The employers intend to drive us back to the conditions that existed prior to the rise of the CIO in the 30’s. They have made this clear. The entire leadership of the AFL-CIO has no answer to this onslaught other than to beg and plead with a return to the old days, the 50’s and 60’s when things were relatively good by historical standards. And climates? In the 1990, s profits reached a 40-year high and still the labor leaders refused to go on the offensive. I would like to hear from Ron Lind or any other union official that supported this and all the other concessionary contracts we have endured over the years: What climate are you waiting for and what is the force that will bring it about?

I can answer that question myself. Get the Democrats back in power. This is the best the labor leadership has to offer. Andy Stern, president of SEIU who is said by many to be the new face of the labor movement considers Howard dean a great organizer. He is impressed by Dean’s Internet skills and SEIU’s Internet site purpleocean.org is based on Dean’s efforts during his election campaign. Let’s face it Brothers and Sisters; we, the members, the folks who pay the dues, we have to change things.

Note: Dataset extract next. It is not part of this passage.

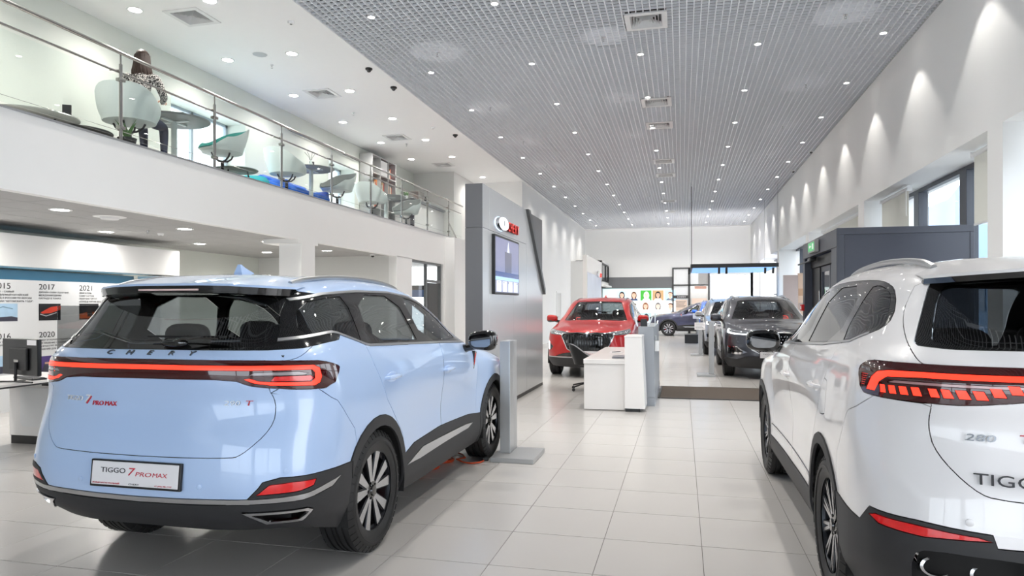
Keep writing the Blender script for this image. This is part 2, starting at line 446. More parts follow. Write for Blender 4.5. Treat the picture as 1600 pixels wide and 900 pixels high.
MIRG = mat('mirror_silvering', rgb(150, 154, 158), 0.02, 1.0, vary=0)

def hermite(P, sub, axis, mirror):
    P = np.moveaxis(P, axis, 0); n = len(P)
    h = np.array([np.linalg.norm(P[i + 1] - P[i], axis=-1).mean() for i in range(n - 1)])
    T = np.zeros_like(P)
    for i in range(n):
        if 0 < i < n - 1: a, b, ha, hb = P[i - 1], P[i + 1], h[i - 1], h[i]
        elif mirror:
            if i == 0: b = P[1]; a = b * np.array([-1, 1, 1]); ha = hb = h[0]
            else: a = P[-2]; b = a * np.array([-1, 1, 1]); ha = hb = h[-1]
        elif i == 0: T[0] = (P[1] - P[0]) / h[0]; continue
        else: T[-1] = (P[-1] - P[-2]) / h[-1]; continue
        T[i] = ((b - P[i]) / hb * ha + (P[i] - a) / ha * hb) / (ha + hb)
    out = []; par = []
    for i in range(n - 1):
        for k in range(sub):
            t = k / sub; t2 = t * t; t3 = t2 * t
            out.append((2 * t3 - 3 * t2 + 1) * P[i] + (t3 - 2 * t2 + t) * h[i] * T[i] + (-2 * t3 + 3 * t2) * P[i + 1] + (t3 - t2) * h[i] * T[i + 1]); par.append(i + t)
    out.append(P[-1]); par.append(n - 1)
    return np.moveaxis(np.array(out), 0, axis), np.array(par)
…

The first thing we have to accept is that the idea that we are in a bleak climate is false. Money is everywhere; the productivity of labor is such that we could easily work three-day weeks. I was talking to a guy recently who tried to tell me that society couldn’t afford a 30-hour workweek. There are the more obvious figures about wealth like the $25 billion profit that Exxon made or the $12 billion that BP made or the $100 million this or that executive makes each year. But capitalism is such a wasteful and inefficient system all round. There are the billions spent in advertising drugs that are bad for you. There are the same billions spent on developing them. Then there are the billions wasted in the fast food industry advertising and selling us food that contributes to the illnesses that we have to buy the drugs to cure. This is apart from the $5 billion or so a month the U.S. is spending in Iraq and Afghanistan. No, there’s money all right; the world is “awash in cash” as one big business commentator once put it.

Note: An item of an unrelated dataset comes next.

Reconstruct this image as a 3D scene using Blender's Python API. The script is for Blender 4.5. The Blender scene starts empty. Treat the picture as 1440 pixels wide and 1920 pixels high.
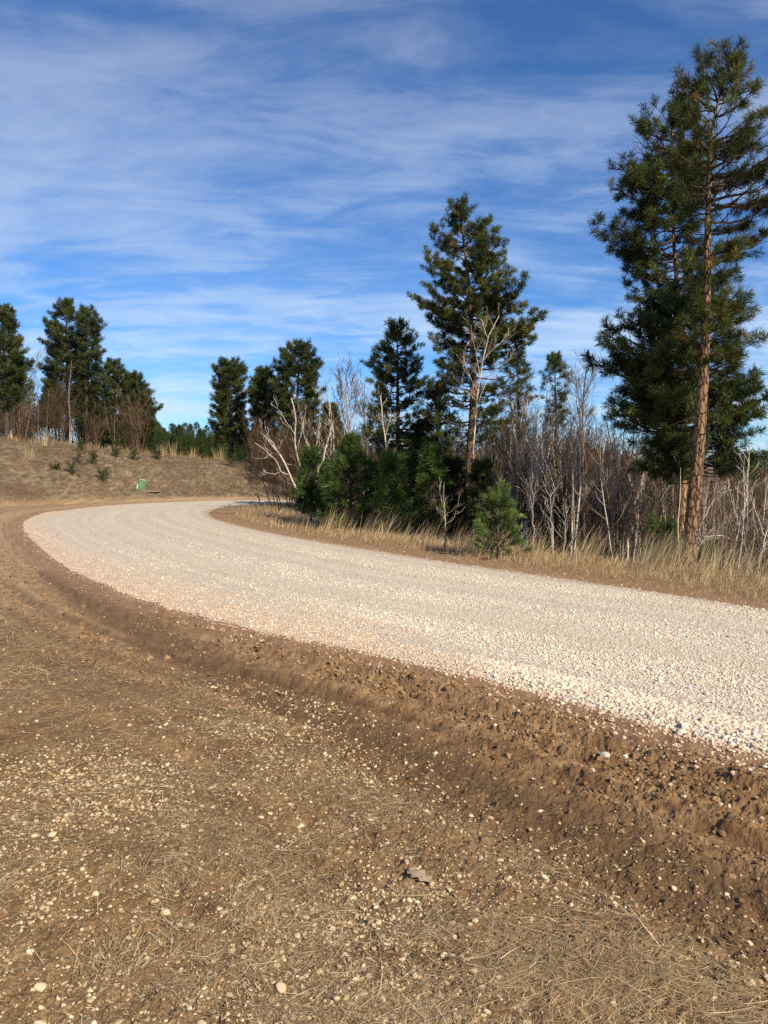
import bpy, math, random
import numpy as np

R = math.radians
SC = bpy.context.scene
COL = SC.collection

# ------------------------------------------------------------------ camera, world, sun, exposure
F = 1445.0 / 1440.0            # focal length in picture widths
CAMH = 1.6
PITCH = R(-3.33)
cam = bpy.data.cameras.new('camera')
cam.sensor_fit = 'HORIZONTAL'; cam.sensor_width = 36.0; cam.lens = 36.0 * F
cam.clip_start = 0.05; cam.clip_end = 5000
camo = bpy.data.objects.new('camera', cam); COL.objects.link(camo)
camo.location = (0, 0, CAMH); camo.rotation_euler = (R(90) + PITCH, 0, 0)
SC.camera = camo

SUN_AZ = R(143)                # measured from the viewing direction towards the right
SUN_EL = R(33)
sun_dir = (math.sin(SUN_AZ) * math.cos(SUN_EL), math.cos(SUN_AZ) * math.cos(SUN_EL), math.sin(SUN_EL))
sl = bpy.data.lights.new('sun', 'SUN'); sl.energy = 5.0; sl.angle = R(0.5); sl.color = (1.0, 0.90, 0.74)
so = bpy.data.objects.new('sun', sl); COL.objects.link(so)
so.rotation_euler = (R(90) - SUN_EL, 0, R(180) - SUN_AZ)

W = bpy.data.worlds.new('World'); SC.world = W; W.use_nodes = True
nt = W.node_tree; nt.nodes.clear()
def N(tree, typ, **kw):
    n = tree.nodes.new(typ)
    for k, v in kw.items():
        if k.startswith('i_'):
            key = k[2:]
            n.inputs[int(key) if key.isdigit() else key.replace('_', ' ')].default_value = v
        else: setattr(n, k, v)
    return n
def L(tree, a, b): tree.links.new(a, b)
def MATH(tree, op, a=None, b=None, c=None, clamp=False):
    n = tree.nodes.new('ShaderNodeMath'); n.operation = op; n.use_clamp = clamp
    for i, v in enumerate((a, b, c)):
        if v is None: continue
        if isinstance(v, (int, float)): n.inputs[i].default_value = v
        else: tree.links.new(v, n.inputs[i])
    return n.outputs[0]
def RAMP(tree, fac, stops, interp='LINEAR'):
    n = tree.nodes.new('ShaderNodeValToRGB'); cr = n.color_ramp; cr.interpolation = interp
    while len(cr.elements) < len(stops): cr.elements.new(0.5)
    for e, (p, c) in zip(cr.elements, stops):
        e.position = p
        e.color = (c, c, c, 1) if isinstance(c, (int, float)) else (c[0], c[1], c[2], 1)
    tree.links.new(fac, n.inputs[0]); return n.outputs[0]
def MIX(tree, fac, a, b, mode='MIX'):
    n = tree.nodes.new('ShaderNodeMix'); n.data_type = 'RGBA'; n.blend_type = mode
    for sock, v in ((n.inputs[0], fac), (n.inputs[6], a), (n.inputs[7], b)):
        if isinstance(v, (int, float)): sock.default_value = v
        elif isinstance(v, tuple): sock.default_value = (v[0], v[1], v[2], 1)
        else: tree.links.new(v, sock)
    return n.outputs[2]
def NOISE(tree, vec, scale, detail=4, rough=0.55, dist=0.0, out='Fac'):
    n = N(tree, 'ShaderNodeTexNoise'); n.inputs['Scale'].default_value = scale
    n.inputs['Detail'].default_value = detail; n.inputs['Roughness'].default_value = rough
    n.inputs['Distortion'].default_value = dist
    if vec is not None: tree.links.new(vec, n.inputs['Vector'])
    return n.outputs[out]
def MAPPING(tree, vec, scale=(1, 1, 1), rot=(0, 0, 0), loc=(0, 0, 0)):
    n = N(tree, 'ShaderNodeMapping'); n.inputs['Scale'].default_value = scale
    n.inputs['Rotation'].default_value = rot; n.inputs['Location'].default_value = loc
    tree.links.new(vec, n.inputs['Vector']); return n.outputs[0]

sky = N(nt, 'ShaderNodeTexSky', sky_type='NISHITA', sun_disc=False, sun_elevation=SUN_EL, sun_rotation=SUN_AZ,
        altitude=1200.0, air_density=1.0, dust_density=0.35, ozone_density=3.0)
tc = N(nt, 'ShaderNodeTexCoord')
sep = N(nt, 'ShaderNodeSeparateXYZ'); L(nt, tc.outputs['Generated'], sep.inputs[0])
zz = MATH(nt, 'ADD', MATH(nt, 'MAXIMUM', sep.outputs[2], 0.0), 0.16)
cx = MATH(nt, 'DIVIDE', sep.outputs[0], zz); cy = MATH(nt, 'DIVIDE', sep.outputs[1], zz)
comb = N(nt, 'ShaderNodeCombineXYZ'); L(nt, cx, comb.inputs[0]); L(nt, cy, comb.inputs[1])
v1 = MAPPING(nt, comb.outputs[0], (0.62, 1.15, 1), (0, 0, R(-10)), (3.1, 1.7, 0))
v2 = MAPPING(nt, comb.outputs[0], (1.5, 3.6, 1), (0, 0, R(-14)), (1.3, 4.2, 0))
n1 = NOISE(nt, v1, 1.15, 8, 0.56, 0.3)
n2 = NOISE(nt, v2, 1.5, 9, 0.62, 0.45)
cl = MATH(nt, 'ADD', MATH(nt, 'MULTIPLY', n1, 0.55), MATH(nt, 'MULTIPLY', n2, 0.45))
clf = RAMP(nt, cl, [(0.41, 0.0), (0.47, 0.20), (0.53, 0.62), (0.61, 1.0)])
el = sep.outputs[2]
deep = MIX(nt, 1.0, sky.outputs[0], (0.54, 0.87, 1.22), 'MULTIPLY')
ccol = RAMP(nt, el, [(0.0, (6.4, 7.6, 8.8)), (0.12, (5.5, 7.1, 9.0)), (0.28, (3.7, 5.0, 7.5)), (0.55, (2.3, 2.9, 4.6))])
ccol_ = ccol.node
skyc = MIX(nt, MATH(nt, 'MULTIPLY', clf, 0.82), deep, ccol)
bg = N(nt, 'ShaderNodeBackground'); bg.inputs['Strength'].default_value = 0.082
L(nt, skyc, bg.inputs['Color'])
wo = N(nt, 'ShaderNodeOutputWorld'); L(nt, bg.outputs[0], wo.inputs[0])

SC.view_settings.view_transform = 'Standard'; SC.view_settings.look = 'None'
SC.view_settings.exposure = 0.5; SC.view_settings.gamma = 1.0
SC.render.engine = 'CYCLES'
SC.cycles.max_bounces = 6; SC.cycles.diffuse_bounces = 3; SC.cycles.transparent_max_bounces = 4
SC.cycles.use_denoising = False

# ------------------------------------------------------------------ helpers
def tag(o, label=None, cat=None, group=None, kind=None):
    if label: o['label'] = label
    if cat: o['category'] = cat
    if group: o['group'] = group
    if kind: o['kind'] = kind
    return o
def empty(name, loc, label=None, cat=None, group=None, rz=0.0):
    o = bpy.data.objects.new(name, None); COL.objects.link(o)
    o.location = loc; o.rotation_euler = (0, 0, rz); o.empty_display_size = 0.2
    return tag(o, label, cat, group)
def mesh_obj(name, verts, faces, mat, parent=None, attrs=None, smooth=False, loc=None):
    """faces: list of int arrays (m,k), any k"""
    verts = np.asarray(verts, dtype=np.float32)
    if isinstance(faces, np.ndarray): faces = [faces]
    me = bpy.data.meshes.new(name)
    me.vertices.add(len(verts)); me.vertices.foreach_set('co', verts.ravel())
    loops = np.concatenate([f.ravel() for f in faces]).astype(np.int32)
    tot = np.concatenate([np.full(len(f), f.shape[1]) for f in faces]).astype(np.int32)
    start = np.concatenate([[0], np.cumsum(tot)[:-1]]).astype(np.int32)
    me.loops.add(len(loops)); me.loops.foreach_set('vertex_index', loops)
    me.polygons.add(len(tot)); me.polygons.foreach_set('loop_start', start)
    me.polygons.foreach_set('loop_total', tot)
    if attrs:
        for k, v in attrs.items():
            a = me.attributes.new(k, 'FLOAT', 'POINT'); a.data.foreach_set('value', np.asarray(v, dtype=np.float32))
    me.update(calc_edges=True)
    me.polygons.foreach_set('use_smooth', np.full(len(tot), smooth, dtype=bool))
    me.materials.append(mat)
    o = bpy.data.objects.new(name, me); COL.objects.link(o)
    if parent is not None: o.parent = parent
    if loc is not None: o.location = loc
    return o
def copy_tree(o, parent=None):
    c = o.copy(); COL.objects.link(c)
    if parent is not None: c.parent = parent
    for ch in list(o.children): copy_tree(ch, c)
    return c

def ray(px, py):
    dx = (px - 720) / 1445.0; up = (960 - py) / 1445.0
    return np.array([dx, math.cos(PITCH) - up * math.sin(PITCH), math.sin(PITCH) + up * math.cos(PITCH)])
def at_y(px, py, y):            # point on the vertical plane at distance y
    r = ray(px, py); t = y / r[1]; return np.array([r[0] * t, y, CAMH + r[2] * t])
def gp(px, py):                 # point on the level ground
    r = ray(px, py); t = -CAMH / r[2]; return (r[0] * t, r[1] * t)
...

If we are to reverse the present course; if we are to prevent the employers from taking us back to pre- 1930’s conditions we have to return to the methods of the thirties that built the unions in the first place, mass pickets, occupations, and being prepared to challenge anti-union laws. We have to reject the employers’ view of reality that is echoed by the labor leaders. We can raise our expectations.

The other thing that we have to accept is that we have to build oppositions, caucuses and rank and file committees in our unions that openly challenge the failed policies of our leaders and actively campaign against them. This is difficult as opposing the established leadership is portrayed as being disloyal to the union or even worse. But many workers and union members want a change. Their discontent with the failure of the union leadership to make gains or protect what they have often manifests itself as hostility to the union itself which is a mistake. Many workers will be drawn to an open opposition to the views expressed by Ron Lind and his co-thinkers in the labor movement. They will see an alternative and be drawn to it.

This is what we, the average union member, must consider. There is no easy way out; the alternative is further decline and no future for our children.